Entonces los jefes de los sacerdotes y los fariseos convocaron el Consejo y preguntaban: «¿Qué hacemos? Este hombre hace muchos milagros.
Si lo dejamos que siga así, todos van a creer en él, y luego intervendrán los romanos que destruirán nuestro Lugar Santo y nuestra nación.»
Entonces habló uno de ellos, Caifás, que era el sumo sacerdote aquel año, y dijo: «Ustedes no entienden nada.
No se dan cuenta de que es mejor que muera un solo hombre por el pueblo y no que perezca toda la nación.»
Estas palabras de Caifás no venían de sí mismo, sino que, como era sumo sacerdote aquel año, profetizó en aquel momento; Jesús iba a morir por la nación;
y no sólo por la nación, sino también para reunir a los hijos de Dios que estaban dispersos.
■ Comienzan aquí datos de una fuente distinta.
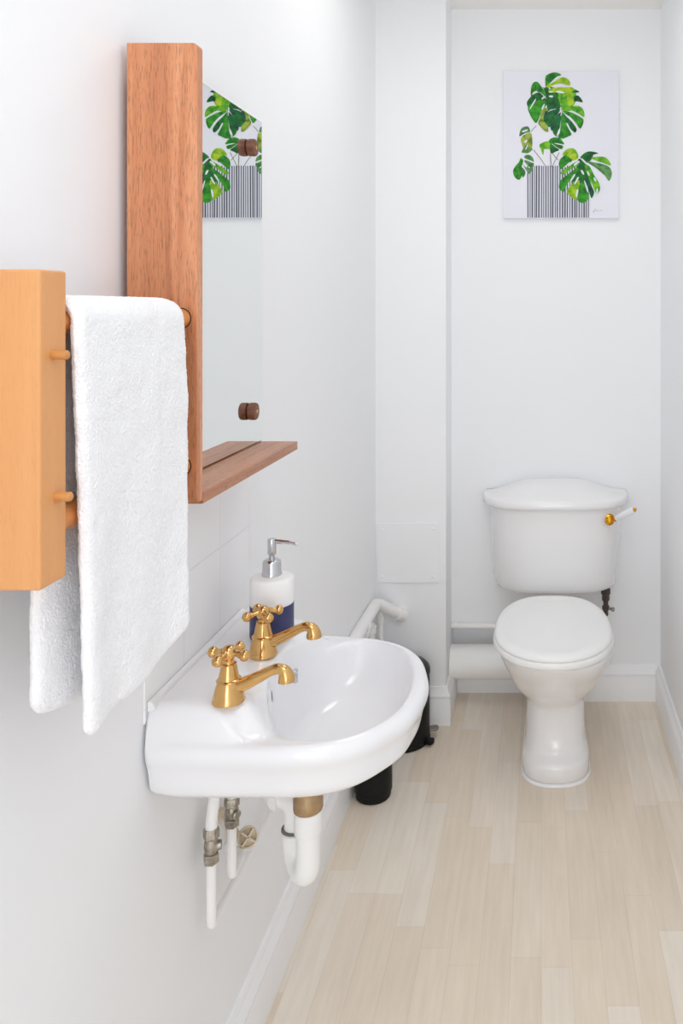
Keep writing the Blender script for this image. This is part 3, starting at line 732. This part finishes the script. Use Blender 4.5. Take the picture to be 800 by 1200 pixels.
bm = bmesh.new(); Mc = axis_matrix((XL + .001 - q.x, -.03, .060), (1, 0, -.1)); lathe(bm, [(.010, -.0005), (.0105, .01), (.0135, .012), (.0135, .024), (.0095, .028)], 6, Mc); finish('valve_bonnet', bm, CREAM, stop, angle=20)
bm = bmesh.new(); tube(bm, [(XL + .012 - q.x, -.026, .052), (XL + .012 - q.x, back.y + .004, back.z)], .005, 14); finish('valve_link', bm, CREAM, stop)

# ------------------------------------------------------------------ waste pipe in the corner
c1 = at_depth(441, 707, 2.80); e1 = at_depth(473, 722, 2.885)
wp = thing('waste_pipe', (c1.x, YP, c1.z), 'white waste pipe elbowing from the left wall into the pillar', 'waste pipe')
lo = wp.location
y0 = S * 1.86
bm = bmesh.new(); tube(bm, bend(L3(wp, WASTE0, (c1.x - .002, S * 1.95, c1.z + .016), (c1.x, c1.y, c1.z), (e1.x, YP - .0005, e1.z)), .03), .0190, 28); finish('pipe', bm, PIPEW, wp)
dv = Vector((e1.x - c1.x, YP - c1.y, e1.z - c1.z)).normalized()
bm = bmesh.new(); lathe(bm, [(.0185, -.034), (.0235, -.033), (.0235, -.008), (.0215, -.006)], 32, axis_matrix(Vector(e1) - lo + Vector((0, 0, 0)), dv)); finish('pipe_socket', bm, PIPEW, wp)
q = at_depth(421, 735, 2.46)
bm = bmesh.new()
for dz in (-1,): lathe(bm, [(.0225, -.008), (.0225, .008)], 28, axis_matrix(Vector((c1.x, S * 2.60, c1.z - .003)) - lo, (0, 1, 0)), True, True)
box(bm, Vector((XL + .0005, S * 2.60 - .008, c1.z - .014)) - lo, Vector((c1.x - .015, S * 2.60 + .008, c1.z + .010)) - lo)
finish('pipe_clip', bm, PIPEW, wp, angle=30)
# smaller pipes beside it
for i, (px, lab) in enumerate(((446, 'thin white pipe dropping to the floor below the waste pipe elbow'), (436, 'thin white pipe with joint tucked behind the waste pipe by the left wall'))):
    b = at_depth(px, 740, 2.83 if i == 0 else 2.74)
    tp = thing('drop_pipe', (b.x, b.y, 0), lab, 'water pipe')
    zt_ = c1.z - .022
    bm = bmesh.new(); tube(bm, [(0, 0, .0005), (0, 0, zt_)] if i == 0 else bend([(0, 0, .0005), (0, 0, zt_ - .02), (.0, -.25, zt_ - .03)], .02), .0085, 18); finish('pipe', bm, PIPEW, tp)
    bm = bmesh.new(); lathe(bm, [(.0095, zt_ - .055), (.0125, zt_ - .053), (.0125, zt_ - .03), (.0095, zt_ - .028)], 20); finish('pipe_joint', bm, PIPEW, tp)

# ------------------------------------------------------------------ access panel on the pillar
pa = at_depth(442, 613, 2.88); pb = at_depth(514, 683, 2.88)
ap = thing('access_panel', ((pa.x + pb.x) / 2, YP, pb.z), 'white painted access panel screwed to the pillar above the waste pipe', 'access panel')
hw_, hh_ = (pb.x - pa.x) / 2, pa.z - pb.z
bm = bmesh.new(); box(bm, (-hw_, -.0055, 0), (hw_, -.0002, hh_)); finish('panel', bm, PAINT, ap, smooth=False, bevel=.0015)
for sx_ in (-1, 1):
    for z in (.02, hh_ - .02):
        bm = bmesh.new(); lathe(bm, [(.0055, .0053), (.005, .0062), (.003, .0070), (.0003, .0072)], 16, axis_matrix((sx_ * (hw_ - .018), 0, z), (0, -1, 0))); finish('screw_cap', bm, PAINT, ap)

# ------------------------------------------------------------------ toilet brush holder and pedal bin
pL, pR = at_z(415.5, 928, .012), at_z(459, 928, .012)
cx_ = (pL.x + pR.x) / 2; rbr = (pR.x - pL.x) / 2
cy_ = at_z(437, 945.5, 0).y + rbr
brush = thing('toilet_brush_holder', (cx_, cy_, 0), 'black cylindrical toilet brush holder on floor under the basin rim', 'toilet brush')
bm = bmesh.new(); lathe(bm, [(rbr - .007, .0004), (rbr - .005, .0015), (rbr - .0035, .005), (rbr - .003, .018), (rbr - .0005, .020), (rbr, .022), (rbr, .235), (rbr - .002, .238), (rbr - .004, .238)], 48); finish('holder', bm, BLACK, brush)
bm = bmesh.new(); lathe(bm, [(rbr - .0045, .2382), (rbr - .003, .240), (rbr - .006, .246), (.012, .252), (.009, .256), (.009, .36), (.0115, .365), (.0115, .385), (.008, .390)], 40); finish('brush_lid', bm, BLACKL, brush)
pr = at_z(501.5, 868, .02); rbn = .088
cyb = min(at_z(470, 884, 0).y + rbn, YP - .0175 - rbn); cxb = pr.x - rbn
bin_ = thing('pedal_bin', (cxb, cyb, 0), 'black round pedal bin standing against the pillar', 'bin')
bm = bmesh.new(); lathe(bm, [(rbn - .004, .0004), (rbn - .001, .002), (rbn, .006), (rbn, .012), (rbn - .002, .0135), (rbn - .002, .213), (rbn - .004, .215)], 56); finish('body', bm, BLACK, bin_)
bm = bmesh.new(); lathe(bm, [(rbn - .003, .2153), (rbn, .216), (rbn, .228), (rbn - .003, .236), (rbn - .012, .245), (rbn - .03, .250), (.03, .253), (.001, .254)], 56); finish('lid', bm, BLACKL, bin_)
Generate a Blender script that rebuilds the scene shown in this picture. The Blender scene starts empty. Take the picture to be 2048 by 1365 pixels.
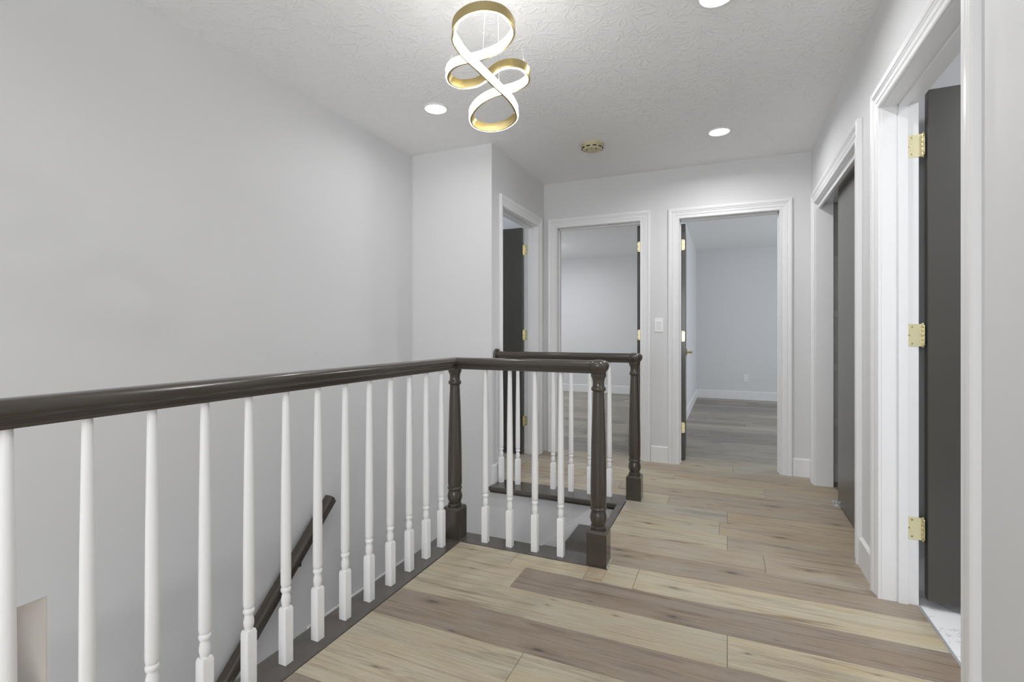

Y desde ese día estuvieron decididos a matarlo.
Jesús ya no podía moverse libremente como quería entre los judíos. Se retiró, pues, a la región cercana al desierto y se quedó con sus discípulos en una ciudad llamada Efraín.
Se acercaba la Pascua de los judíos, y de todo el país subían a Jerusalén para purificarse antes de la Pascua.
Buscaban a Jesús y se decían unos a otros en el Templo: «¿Qué les parece? ¿Vendrá a la fiesta?»
Pues los jefes de los sacerdotes y los fariseos habían dado órdenes, y si alguien sabía dónde se encontraba Jesús, debía notificarlo para que fuera arrestado.